Evaluating your project
All Grant Funders will want you to demonstrate the impact that your project has actually had.
Considering how you will evaluate your project should not be left until once you have received the funding – but when you are developing our application for support.
The amount and detail of any on going evaluation will likely be determined by the amount of funding you receive.
Evaluation can sometime be seen as a burden however it will help you demonstrate:
- What has changed as a result of the project?
- What has worked well and what has not worked so well which you can learn from?
- What difference has the funding support made?
- How do you know your project has made a difference
- Why a funder should provide further funding / new funding to support your project.
Support
Your local Council for voluntary Service will be able to provide you with support in planning how you will evaluate your project (see links to the CVS opposite).
Another source of support is Evaluation Support Scotland (web link opposite) which works with voluntary organisations and funders so they can measure the impact of their work. They provide practical support and access to resources and tools.

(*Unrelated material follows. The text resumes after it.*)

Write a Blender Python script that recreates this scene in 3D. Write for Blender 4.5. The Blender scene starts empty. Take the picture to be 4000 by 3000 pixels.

www.evaluationsupportscotland.org.uk
Evaluation Language
You often see reference to term such as outputs, outcomes and indicators. This is what is meant by some of these terms.
Activities: What your project will actually do – e.g. the delivery of a training course.
Outputs: What is 'produced' by your activity for the people who will use your service – e.g. the number of people on a training course and the additional skills they have gained as a result.
Outcomes: The change that the project is trying to create for people and/or the local community in the longer term – e.g. the reduction in unemployment resulting from the improved skills of people attending the training course.
Targets: How much you think you will be able to produce in terms of outputs – e.g. 200 people attending the training course each year, each gaining two specific skills and/or a specific qualification, or how much change you think you will achieve as a result of your project – e.g. 50 people getting into work after the training course.
Outcome indicators: The measures that are used to assess progress on each outcome – e.g. the number of people claiming work related benefits.
It is important that you can demonstrate the logic of your approach – i.e. that you can show that the activities you are planning will produce the outputs, which will in turn create the outcomes.